Polls so far show a close contest between the governing parties led by Likud, and the opposing parties including Yisrael Beiteinu. But Yisrael Beiteinu will never back a left-wing government.

German Greens surge to tie CDU/CSU after European elections

At the German European elections on May 26, the conservative CDU/CSU parties won 29 of the 96 seats (down five since 2014), the Greens 21 (up 11), the Social Democrats 16 (down 11), the far-right AfD 11 (up four), the far-left Left five (down two) and the economically liberal FDP five (up two).

Probably partly as a result of their strong performance at the European elections, the Greens have surged into a tie with the CDU/CSU in German federal polling. The two most recent polls, taken after the European elections, have the Greens one point ahead and one point behind the CDU/CSU. The Greens and CDU/CSU are in the mid to high 20’s, while the normal major left party, the Social Democrats, have slumped to just 13%, damaged by their continuing participation in the Grand Coalition government with the CDU/CSU.

Left gained a seat in Tasmanian upper house elections on May 4

Every May, two or three of Tasmania’s 15 upper house seats are up for election for six-year terms. This year’s elections, held on May 4, occurred in Pembroke, Montgomery and Nelson. Labor and the Liberals easily retained their seats in Pembroke and Montgomery respectively, with over 58% of the two party vote against the other major party.

Ten candidates stood in Nelson, and the Liberals were first on primary votes with 23.7%, followed by left-wing independent Vica Bayley on 15.9%, another left-wing independent, Meg Webb, on 13.8%, ex-Labor independent Madeleine Ogilvie on 12.6% and the Greens on 11.1%.

On Ogilvie’s preferences, Webb moved ahead of Bayley. When Bayley’s preferences were distributed, Webb defeated the Liberals by an emphatic 59-41 margin.

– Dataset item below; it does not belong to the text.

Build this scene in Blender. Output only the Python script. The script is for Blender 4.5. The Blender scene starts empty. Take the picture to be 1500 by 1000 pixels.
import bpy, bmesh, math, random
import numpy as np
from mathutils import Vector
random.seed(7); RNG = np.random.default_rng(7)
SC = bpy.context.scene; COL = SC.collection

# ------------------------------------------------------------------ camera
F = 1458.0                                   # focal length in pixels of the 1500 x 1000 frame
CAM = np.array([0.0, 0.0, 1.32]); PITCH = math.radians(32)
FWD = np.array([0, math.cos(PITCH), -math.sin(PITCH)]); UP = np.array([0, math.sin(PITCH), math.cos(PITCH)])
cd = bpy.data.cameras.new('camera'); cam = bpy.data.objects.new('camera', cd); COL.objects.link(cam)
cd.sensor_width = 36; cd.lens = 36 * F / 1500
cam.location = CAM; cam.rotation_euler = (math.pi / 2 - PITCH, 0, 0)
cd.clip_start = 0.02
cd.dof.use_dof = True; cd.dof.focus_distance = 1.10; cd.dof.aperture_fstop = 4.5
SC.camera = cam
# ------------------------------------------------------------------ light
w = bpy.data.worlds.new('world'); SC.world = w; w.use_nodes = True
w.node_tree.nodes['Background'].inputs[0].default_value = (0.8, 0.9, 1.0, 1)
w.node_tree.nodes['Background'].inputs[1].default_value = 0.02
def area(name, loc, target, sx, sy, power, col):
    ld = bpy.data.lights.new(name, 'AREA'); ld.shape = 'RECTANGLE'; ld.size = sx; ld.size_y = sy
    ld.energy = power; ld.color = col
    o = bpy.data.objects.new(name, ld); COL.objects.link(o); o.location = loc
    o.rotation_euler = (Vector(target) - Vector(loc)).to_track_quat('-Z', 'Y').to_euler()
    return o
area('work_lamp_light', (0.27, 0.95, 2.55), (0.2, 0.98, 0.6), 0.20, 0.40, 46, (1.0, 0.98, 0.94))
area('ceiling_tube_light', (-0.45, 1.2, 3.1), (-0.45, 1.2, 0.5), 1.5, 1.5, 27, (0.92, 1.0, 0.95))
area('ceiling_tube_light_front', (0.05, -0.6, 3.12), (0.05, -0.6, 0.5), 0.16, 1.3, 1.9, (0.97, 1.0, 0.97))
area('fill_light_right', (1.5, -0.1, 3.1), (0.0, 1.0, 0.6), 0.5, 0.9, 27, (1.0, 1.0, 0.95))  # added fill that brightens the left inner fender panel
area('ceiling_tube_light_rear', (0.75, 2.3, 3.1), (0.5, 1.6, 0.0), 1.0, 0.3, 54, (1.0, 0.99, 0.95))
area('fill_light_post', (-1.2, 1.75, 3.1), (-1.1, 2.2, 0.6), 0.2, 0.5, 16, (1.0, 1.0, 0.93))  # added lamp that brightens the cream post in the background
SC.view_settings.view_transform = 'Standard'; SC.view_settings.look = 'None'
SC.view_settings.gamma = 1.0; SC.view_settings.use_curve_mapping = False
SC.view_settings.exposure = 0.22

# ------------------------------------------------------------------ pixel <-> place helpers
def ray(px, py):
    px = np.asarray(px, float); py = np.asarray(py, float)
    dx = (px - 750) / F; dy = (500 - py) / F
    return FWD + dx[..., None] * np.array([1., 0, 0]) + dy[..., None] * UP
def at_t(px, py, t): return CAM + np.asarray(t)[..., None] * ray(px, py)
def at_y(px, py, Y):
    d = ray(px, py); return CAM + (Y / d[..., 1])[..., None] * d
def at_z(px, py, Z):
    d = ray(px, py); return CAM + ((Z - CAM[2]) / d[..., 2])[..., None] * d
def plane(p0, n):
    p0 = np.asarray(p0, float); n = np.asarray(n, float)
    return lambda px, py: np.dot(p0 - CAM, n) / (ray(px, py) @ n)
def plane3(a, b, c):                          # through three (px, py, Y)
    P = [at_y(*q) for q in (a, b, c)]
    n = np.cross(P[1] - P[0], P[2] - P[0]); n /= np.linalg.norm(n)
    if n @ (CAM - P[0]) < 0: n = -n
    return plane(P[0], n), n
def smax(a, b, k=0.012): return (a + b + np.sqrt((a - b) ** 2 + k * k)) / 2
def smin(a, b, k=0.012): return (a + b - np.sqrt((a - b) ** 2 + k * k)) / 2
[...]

According to analyst Kevin Bonham, the retiring incumbent in Nelson was a moderate conservative independent who had been president of the upper house since his re-election in 2013. Webb is a prominent campaigner for poker machine reform. So this result was a gain for the left in Tasmania. That gave Labor and left-wing independents nine of the 15 Tasmanian upper house seats.

Both Pembroke and Nelson are urban fringe seats around Hobart, while Montgomery is a northern Tasmanian rural/regional seat. At the federal election, the Liberals gained the northern Tasmanian seats of Bass and Braddon from Labor, but struggled in the rest of Tasmania.